Detrás del gesto de incluir jóvenes en el gobierno aparece la sombra del clientelismo. Max Weber describió este fenómeno como una forma de dominación patrimonial, donde los cargos se distribuyen según la fidelidad personal y no la competencia técnica. Guerrero encarna esa tendencia, una joven recompensada no por lo que construyó, sino por lo que representa dentro de un relato político. La meritocracia se disuelve en el sentimentalismo ideológico.

El efecto social de esta práctica es corrosivo. Miles de jóvenes que estudian, trabajan y se endeudan para obtener un título observan cómo el sistema premia a quien no cumple las reglas. Lo que debía inspirar esperanza termina produciendo frustración. El ideal del relevo generacional se vacía de contenido cuando se convierte en un mecanismo de cooptación, no de participación.

El progresismo que se propuso romper con el clientelismo parece haber heredado su lógica más perversa, el premio a la lealtad. Francisco Leal y Eduardo Pizarro explicaron que el clientelismo en Colombia no solo es una forma de corrupción, sino una pedagogía del poder que enseña que el acceso a los beneficios depende del favor y no del esfuerzo. El nombramiento de Juliana Guerrero enseña exactamente eso, ahora bajo un discurso de justicia social.

Esta incoherencia afecta la legitimidad del proyecto político. Amartya Sen señala que la educación se centra en el enfoque de las capacidades, que ve la educación como un fin en sí mismo y un medio para expandir las libertades reales de las personas.

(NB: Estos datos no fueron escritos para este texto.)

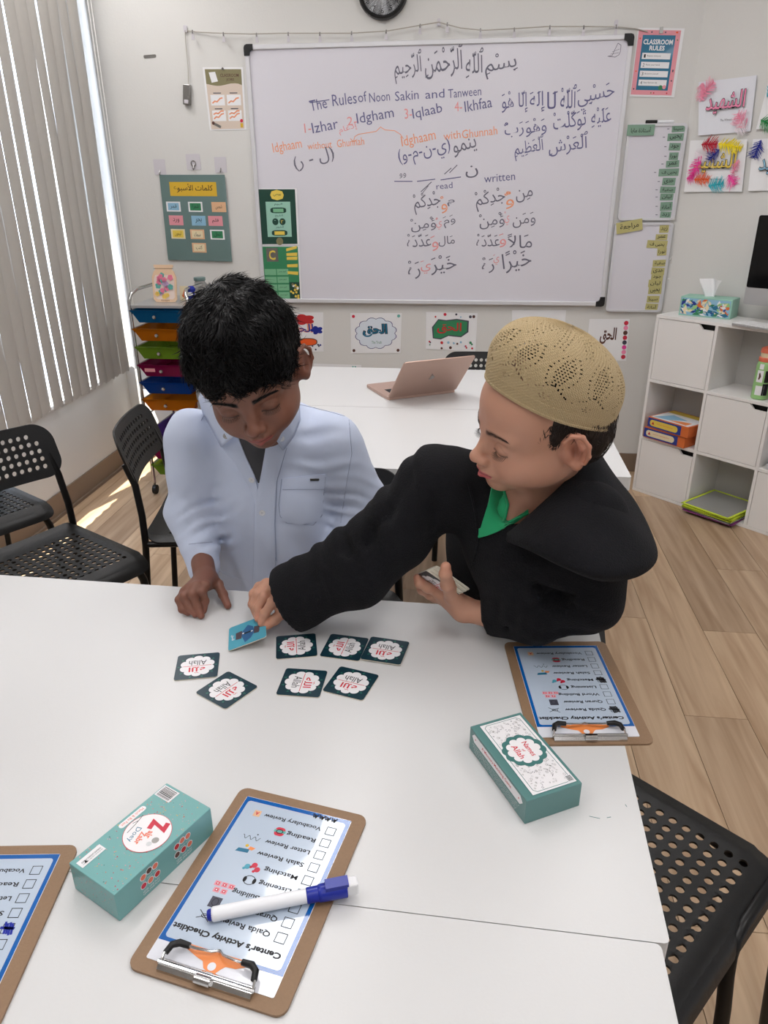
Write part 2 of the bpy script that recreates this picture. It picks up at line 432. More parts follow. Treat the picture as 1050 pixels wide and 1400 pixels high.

El gobierno que prometió dignificar la juventud termina usándola como ornamento de cambio e instrumento para la cohersión.  El mérito se relativiza, la ética se diluye y la formación pierde sentido frente al oportunismo. Así, la política educativa se contradice, predica emancipación, pero practica favoritismo.

Lo más grave es el mensaje simbólico que se instala en la conciencia colectiva. Si quien no culmina sus estudios puede ser elevada a símbolo nacional de juventud, qué valor conserva el esfuerzo de quienes sí cumplen con sus obligaciones. En lugar de inspirar, el gobierno desvirtúa la educación. En ese proceso convierte a una joven en víctima de su propio experimento discursivo, exaltada sin mérito, expuesta sin defensa y recordada no por su talento, sino porque muestra el rostro de quienes la promovieron.

Juliana Guerrero termina convertida en el espejo de un país que aplaude el relato, pero olvida la responsabilidad. Su ascenso no es una victoria personal, sino la evidencia de un sistema que confunde inclusión con indulgencia. El gobierno que quiso ser escuela de transformación ha terminado siendo una lección de incoherencia.

La verdadera juventud transformadora no necesita ser exhibida para existir, necesita un país que la respalde con educación, transparencia y respeto por el mérito, porque solo así la palabra cambio dejará de ser un eco vacío y podrá convertirse en una promesa cumplida.